Exercise description
Transcribe the lines from the start of the data below through the line with "struct('baseboard_left', MB().bbox(WX, WX", word for word and nothing more.

Supplied data
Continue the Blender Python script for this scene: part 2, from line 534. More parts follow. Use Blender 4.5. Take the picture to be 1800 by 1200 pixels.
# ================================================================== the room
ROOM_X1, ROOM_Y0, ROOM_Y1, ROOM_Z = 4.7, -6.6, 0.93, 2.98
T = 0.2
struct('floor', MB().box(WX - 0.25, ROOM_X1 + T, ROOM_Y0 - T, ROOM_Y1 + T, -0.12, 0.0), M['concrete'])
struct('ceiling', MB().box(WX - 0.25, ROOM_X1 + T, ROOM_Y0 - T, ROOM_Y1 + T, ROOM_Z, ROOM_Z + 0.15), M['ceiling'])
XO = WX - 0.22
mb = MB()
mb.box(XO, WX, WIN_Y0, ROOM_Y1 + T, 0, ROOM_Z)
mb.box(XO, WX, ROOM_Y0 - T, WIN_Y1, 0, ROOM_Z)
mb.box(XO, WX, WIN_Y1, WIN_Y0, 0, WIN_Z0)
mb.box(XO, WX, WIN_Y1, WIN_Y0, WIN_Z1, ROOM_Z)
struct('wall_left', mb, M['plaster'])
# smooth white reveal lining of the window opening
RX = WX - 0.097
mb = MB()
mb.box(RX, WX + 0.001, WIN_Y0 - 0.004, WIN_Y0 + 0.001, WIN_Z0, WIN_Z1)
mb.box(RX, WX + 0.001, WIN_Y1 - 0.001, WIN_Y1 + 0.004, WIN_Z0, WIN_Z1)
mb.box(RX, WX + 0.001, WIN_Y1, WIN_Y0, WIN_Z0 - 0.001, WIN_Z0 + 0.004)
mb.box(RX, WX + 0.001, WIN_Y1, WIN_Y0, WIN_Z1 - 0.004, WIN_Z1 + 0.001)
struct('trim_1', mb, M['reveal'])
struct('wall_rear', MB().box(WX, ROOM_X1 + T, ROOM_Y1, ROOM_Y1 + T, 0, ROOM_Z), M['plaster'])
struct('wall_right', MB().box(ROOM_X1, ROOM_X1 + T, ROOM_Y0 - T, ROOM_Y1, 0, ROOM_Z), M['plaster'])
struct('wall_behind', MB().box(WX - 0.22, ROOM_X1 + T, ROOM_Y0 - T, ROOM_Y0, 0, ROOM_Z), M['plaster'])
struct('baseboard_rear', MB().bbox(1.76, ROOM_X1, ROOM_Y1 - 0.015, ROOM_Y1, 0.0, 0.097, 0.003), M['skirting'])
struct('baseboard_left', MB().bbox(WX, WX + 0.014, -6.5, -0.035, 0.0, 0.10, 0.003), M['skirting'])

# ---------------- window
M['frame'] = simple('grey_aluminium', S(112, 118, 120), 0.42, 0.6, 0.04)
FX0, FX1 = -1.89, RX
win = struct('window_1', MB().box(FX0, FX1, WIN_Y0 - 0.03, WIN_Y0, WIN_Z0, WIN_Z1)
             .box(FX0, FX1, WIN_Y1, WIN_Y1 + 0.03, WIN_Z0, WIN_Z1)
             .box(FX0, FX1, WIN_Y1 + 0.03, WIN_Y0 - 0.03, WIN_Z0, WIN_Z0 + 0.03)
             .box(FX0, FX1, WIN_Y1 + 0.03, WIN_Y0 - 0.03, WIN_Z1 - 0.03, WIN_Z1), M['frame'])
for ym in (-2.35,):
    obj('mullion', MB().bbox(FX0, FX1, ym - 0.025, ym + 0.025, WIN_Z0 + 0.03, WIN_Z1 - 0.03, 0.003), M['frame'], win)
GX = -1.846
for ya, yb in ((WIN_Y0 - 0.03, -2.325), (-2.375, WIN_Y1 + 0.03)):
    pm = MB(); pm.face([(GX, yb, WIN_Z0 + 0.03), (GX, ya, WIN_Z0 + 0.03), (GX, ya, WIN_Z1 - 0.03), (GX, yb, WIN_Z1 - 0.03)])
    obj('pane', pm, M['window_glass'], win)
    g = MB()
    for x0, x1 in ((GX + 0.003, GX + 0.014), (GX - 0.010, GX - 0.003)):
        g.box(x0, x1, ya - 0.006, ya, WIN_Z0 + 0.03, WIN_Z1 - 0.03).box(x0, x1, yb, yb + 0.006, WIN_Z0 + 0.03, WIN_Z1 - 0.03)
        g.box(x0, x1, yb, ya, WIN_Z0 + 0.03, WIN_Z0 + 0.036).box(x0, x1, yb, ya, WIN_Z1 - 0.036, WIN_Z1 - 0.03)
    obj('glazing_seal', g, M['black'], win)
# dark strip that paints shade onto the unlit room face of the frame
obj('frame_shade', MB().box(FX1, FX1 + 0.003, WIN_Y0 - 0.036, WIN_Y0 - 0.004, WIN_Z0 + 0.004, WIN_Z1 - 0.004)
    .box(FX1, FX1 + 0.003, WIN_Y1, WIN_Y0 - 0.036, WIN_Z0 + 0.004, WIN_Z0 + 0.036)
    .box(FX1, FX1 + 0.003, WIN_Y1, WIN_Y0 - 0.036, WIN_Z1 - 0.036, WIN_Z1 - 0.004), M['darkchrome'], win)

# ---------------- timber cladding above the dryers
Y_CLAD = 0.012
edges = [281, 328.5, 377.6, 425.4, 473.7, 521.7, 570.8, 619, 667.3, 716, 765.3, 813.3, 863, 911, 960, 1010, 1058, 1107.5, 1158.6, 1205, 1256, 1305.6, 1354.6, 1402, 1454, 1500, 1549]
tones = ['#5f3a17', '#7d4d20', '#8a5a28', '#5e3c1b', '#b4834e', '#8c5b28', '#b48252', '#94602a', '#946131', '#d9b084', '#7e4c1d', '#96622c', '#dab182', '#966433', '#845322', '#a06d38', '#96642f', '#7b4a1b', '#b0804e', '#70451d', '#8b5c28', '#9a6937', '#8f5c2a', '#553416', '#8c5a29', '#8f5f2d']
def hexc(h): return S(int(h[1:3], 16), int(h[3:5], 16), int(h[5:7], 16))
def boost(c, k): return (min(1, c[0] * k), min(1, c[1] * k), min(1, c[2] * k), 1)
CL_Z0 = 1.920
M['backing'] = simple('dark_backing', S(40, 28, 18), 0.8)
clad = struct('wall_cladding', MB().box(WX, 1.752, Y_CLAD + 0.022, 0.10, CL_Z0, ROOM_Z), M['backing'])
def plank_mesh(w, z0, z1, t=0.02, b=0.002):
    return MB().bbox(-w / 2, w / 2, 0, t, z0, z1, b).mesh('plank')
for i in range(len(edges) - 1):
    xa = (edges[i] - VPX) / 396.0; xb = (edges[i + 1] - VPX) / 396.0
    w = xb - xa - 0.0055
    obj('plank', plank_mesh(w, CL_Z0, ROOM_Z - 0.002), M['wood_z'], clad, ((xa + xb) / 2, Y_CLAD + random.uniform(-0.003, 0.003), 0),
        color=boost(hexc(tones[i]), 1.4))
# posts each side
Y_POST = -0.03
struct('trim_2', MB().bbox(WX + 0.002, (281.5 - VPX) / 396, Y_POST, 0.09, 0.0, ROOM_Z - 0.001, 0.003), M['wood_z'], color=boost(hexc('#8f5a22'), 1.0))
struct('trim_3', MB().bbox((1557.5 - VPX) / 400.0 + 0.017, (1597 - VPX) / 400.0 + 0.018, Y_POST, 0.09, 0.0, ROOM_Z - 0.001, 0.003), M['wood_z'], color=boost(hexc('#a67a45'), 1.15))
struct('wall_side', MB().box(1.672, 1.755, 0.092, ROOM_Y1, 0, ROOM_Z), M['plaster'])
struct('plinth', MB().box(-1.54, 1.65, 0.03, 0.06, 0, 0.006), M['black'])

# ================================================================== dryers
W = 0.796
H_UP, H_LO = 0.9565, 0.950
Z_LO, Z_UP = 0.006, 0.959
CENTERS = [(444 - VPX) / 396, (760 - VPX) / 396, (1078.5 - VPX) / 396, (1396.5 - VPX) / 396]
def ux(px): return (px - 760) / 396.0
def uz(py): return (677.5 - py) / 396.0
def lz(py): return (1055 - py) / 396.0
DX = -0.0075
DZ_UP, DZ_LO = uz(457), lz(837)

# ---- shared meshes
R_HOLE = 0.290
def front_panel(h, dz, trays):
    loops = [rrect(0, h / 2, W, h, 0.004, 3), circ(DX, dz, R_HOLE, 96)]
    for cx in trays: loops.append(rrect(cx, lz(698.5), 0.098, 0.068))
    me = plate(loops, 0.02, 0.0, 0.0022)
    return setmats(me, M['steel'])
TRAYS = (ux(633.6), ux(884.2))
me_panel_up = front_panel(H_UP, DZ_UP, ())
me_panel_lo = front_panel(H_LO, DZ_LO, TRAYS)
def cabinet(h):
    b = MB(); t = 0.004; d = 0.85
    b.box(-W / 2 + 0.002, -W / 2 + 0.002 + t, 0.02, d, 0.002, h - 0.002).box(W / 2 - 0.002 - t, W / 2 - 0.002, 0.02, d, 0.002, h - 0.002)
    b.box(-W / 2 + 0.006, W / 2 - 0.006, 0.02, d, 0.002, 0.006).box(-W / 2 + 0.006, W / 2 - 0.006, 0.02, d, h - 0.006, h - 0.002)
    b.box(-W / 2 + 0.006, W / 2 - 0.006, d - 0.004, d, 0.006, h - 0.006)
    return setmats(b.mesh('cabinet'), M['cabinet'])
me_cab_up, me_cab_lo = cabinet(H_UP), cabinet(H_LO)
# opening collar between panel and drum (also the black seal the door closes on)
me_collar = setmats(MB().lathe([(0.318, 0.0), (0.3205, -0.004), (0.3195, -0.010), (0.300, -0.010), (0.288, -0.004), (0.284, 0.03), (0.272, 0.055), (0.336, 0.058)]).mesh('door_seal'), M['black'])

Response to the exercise
Continue the Blender Python script for this scene: part 2, from line 534. More parts follow. Use Blender 4.5. Take the picture to be 1800 by 1200 pixels.
# ================================================================== the room
ROOM_X1, ROOM_Y0, ROOM_Y1, ROOM_Z = 4.7, -6.6, 0.93, 2.98
T = 0.2
struct('floor', MB().box(WX - 0.25, ROOM_X1 + T, ROOM_Y0 - T, ROOM_Y1 + T, -0.12, 0.0), M['concrete'])
struct('ceiling', MB().box(WX - 0.25, ROOM_X1 + T, ROOM_Y0 - T, ROOM_Y1 + T, ROOM_Z, ROOM_Z + 0.15), M['ceiling'])
XO = WX - 0.22
mb = MB()
mb.box(XO, WX, WIN_Y0, ROOM_Y1 + T, 0, ROOM_Z)
mb.box(XO, WX, ROOM_Y0 - T, WIN_Y1, 0, ROOM_Z)
mb.box(XO, WX, WIN_Y1, WIN_Y0, 0, WIN_Z0)
mb.box(XO, WX, WIN_Y1, WIN_Y0, WIN_Z1, ROOM_Z)
struct('wall_left', mb, M['plaster'])
# smooth white reveal lining of the window opening
RX = WX - 0.097
mb = MB()
mb.box(RX, WX + 0.001, WIN_Y0 - 0.004, WIN_Y0 + 0.001, WIN_Z0, WIN_Z1)
mb.box(RX, WX + 0.001, WIN_Y1 - 0.001, WIN_Y1 + 0.004, WIN_Z0, WIN_Z1)
mb.box(RX, WX + 0.001, WIN_Y1, WIN_Y0, WIN_Z0 - 0.001, WIN_Z0 + 0.004)
mb.box(RX, WX + 0.001, WIN_Y1, WIN_Y0, WIN_Z1 - 0.004, WIN_Z1 + 0.001)
struct('trim_1', mb, M['reveal'])
struct('wall_rear', MB().box(WX, ROOM_X1 + T, ROOM_Y1, ROOM_Y1 + T, 0, ROOM_Z), M['plaster'])
struct('wall_right', MB().box(ROOM_X1, ROOM_X1 + T, ROOM_Y0 - T, ROOM_Y1, 0, ROOM_Z), M['plaster'])
struct('wall_behind', MB().box(WX - 0.22, ROOM_X1 + T, ROOM_Y0 - T, ROOM_Y0, 0, ROOM_Z), M['plaster'])
struct('baseboard_rear', MB().bbox(1.76, ROOM_X1, ROOM_Y1 - 0.015, ROOM_Y1, 0.0, 0.097, 0.003), M['skirting'])
struct('baseboard_left', MB().bbox(WX, WX + 0.014, -6.5, -0.035, 0.0, 0.10, 0.003), M['skirting'])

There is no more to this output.